-- Supplied data start --

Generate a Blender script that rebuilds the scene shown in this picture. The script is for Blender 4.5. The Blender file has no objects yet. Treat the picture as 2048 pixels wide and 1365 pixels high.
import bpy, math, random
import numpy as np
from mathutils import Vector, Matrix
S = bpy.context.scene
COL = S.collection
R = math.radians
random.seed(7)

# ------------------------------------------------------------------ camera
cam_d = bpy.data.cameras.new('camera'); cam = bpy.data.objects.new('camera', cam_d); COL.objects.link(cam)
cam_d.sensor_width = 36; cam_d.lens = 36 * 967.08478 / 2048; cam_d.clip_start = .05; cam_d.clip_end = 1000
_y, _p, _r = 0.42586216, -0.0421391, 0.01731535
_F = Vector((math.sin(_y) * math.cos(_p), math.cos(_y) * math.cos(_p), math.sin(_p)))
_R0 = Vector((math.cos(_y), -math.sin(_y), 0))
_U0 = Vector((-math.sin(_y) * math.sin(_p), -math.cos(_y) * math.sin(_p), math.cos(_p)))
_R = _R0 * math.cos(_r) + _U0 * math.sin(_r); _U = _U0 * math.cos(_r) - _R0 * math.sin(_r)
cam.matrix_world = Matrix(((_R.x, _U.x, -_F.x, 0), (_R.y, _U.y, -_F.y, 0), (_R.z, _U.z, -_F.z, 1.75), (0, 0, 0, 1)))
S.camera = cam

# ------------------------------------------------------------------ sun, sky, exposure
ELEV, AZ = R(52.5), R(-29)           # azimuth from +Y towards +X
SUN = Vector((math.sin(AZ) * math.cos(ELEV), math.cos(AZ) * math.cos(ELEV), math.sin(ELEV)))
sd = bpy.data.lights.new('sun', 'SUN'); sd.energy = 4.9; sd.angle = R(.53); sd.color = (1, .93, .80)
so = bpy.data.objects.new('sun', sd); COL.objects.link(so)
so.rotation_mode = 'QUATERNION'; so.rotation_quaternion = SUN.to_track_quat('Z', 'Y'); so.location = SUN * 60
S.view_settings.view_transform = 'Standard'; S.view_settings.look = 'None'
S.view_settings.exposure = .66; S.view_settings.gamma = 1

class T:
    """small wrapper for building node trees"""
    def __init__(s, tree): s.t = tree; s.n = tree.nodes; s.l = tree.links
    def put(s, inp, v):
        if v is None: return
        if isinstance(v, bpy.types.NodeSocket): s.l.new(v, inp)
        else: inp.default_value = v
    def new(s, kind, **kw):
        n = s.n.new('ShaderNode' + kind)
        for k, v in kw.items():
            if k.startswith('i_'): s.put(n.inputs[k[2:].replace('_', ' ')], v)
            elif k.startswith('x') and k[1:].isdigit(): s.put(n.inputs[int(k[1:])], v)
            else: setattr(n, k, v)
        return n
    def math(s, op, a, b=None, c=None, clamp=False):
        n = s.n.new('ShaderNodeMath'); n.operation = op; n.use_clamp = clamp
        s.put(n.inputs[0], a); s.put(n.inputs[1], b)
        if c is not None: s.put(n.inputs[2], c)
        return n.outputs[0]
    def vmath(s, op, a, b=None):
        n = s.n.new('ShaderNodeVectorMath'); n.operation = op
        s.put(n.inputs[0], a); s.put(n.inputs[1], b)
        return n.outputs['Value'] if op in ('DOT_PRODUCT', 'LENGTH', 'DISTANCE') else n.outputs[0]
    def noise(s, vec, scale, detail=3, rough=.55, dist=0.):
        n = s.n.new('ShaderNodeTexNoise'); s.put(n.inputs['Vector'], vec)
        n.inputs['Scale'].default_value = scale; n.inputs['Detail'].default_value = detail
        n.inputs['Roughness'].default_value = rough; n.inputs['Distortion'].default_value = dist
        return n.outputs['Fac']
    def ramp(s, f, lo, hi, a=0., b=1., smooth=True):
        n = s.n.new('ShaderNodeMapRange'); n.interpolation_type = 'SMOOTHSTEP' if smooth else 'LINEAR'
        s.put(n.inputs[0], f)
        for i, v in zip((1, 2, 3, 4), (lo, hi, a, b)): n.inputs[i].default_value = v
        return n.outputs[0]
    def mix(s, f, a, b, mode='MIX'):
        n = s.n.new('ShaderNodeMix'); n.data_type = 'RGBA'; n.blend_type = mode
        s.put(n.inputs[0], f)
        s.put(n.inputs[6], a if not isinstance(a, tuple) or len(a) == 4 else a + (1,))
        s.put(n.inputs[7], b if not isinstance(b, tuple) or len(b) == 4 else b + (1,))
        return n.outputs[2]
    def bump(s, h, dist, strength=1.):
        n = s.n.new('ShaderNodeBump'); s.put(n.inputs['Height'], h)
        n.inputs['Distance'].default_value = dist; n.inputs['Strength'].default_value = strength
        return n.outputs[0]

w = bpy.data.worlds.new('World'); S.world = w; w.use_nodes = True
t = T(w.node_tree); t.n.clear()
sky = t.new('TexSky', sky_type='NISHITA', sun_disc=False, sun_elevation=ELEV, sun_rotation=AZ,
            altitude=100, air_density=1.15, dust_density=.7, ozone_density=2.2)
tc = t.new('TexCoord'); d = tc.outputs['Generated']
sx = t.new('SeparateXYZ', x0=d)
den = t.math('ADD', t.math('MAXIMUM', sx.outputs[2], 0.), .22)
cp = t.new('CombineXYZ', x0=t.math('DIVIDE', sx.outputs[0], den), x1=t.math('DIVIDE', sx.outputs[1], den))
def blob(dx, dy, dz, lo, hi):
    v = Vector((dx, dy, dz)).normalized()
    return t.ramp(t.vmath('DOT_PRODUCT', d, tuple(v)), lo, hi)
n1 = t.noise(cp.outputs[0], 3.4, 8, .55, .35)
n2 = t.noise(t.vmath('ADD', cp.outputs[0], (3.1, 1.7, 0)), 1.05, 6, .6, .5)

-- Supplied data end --

Make a tally of the lines in this data that include the string "scene", and answer with that tally alone.

- [The solution]
2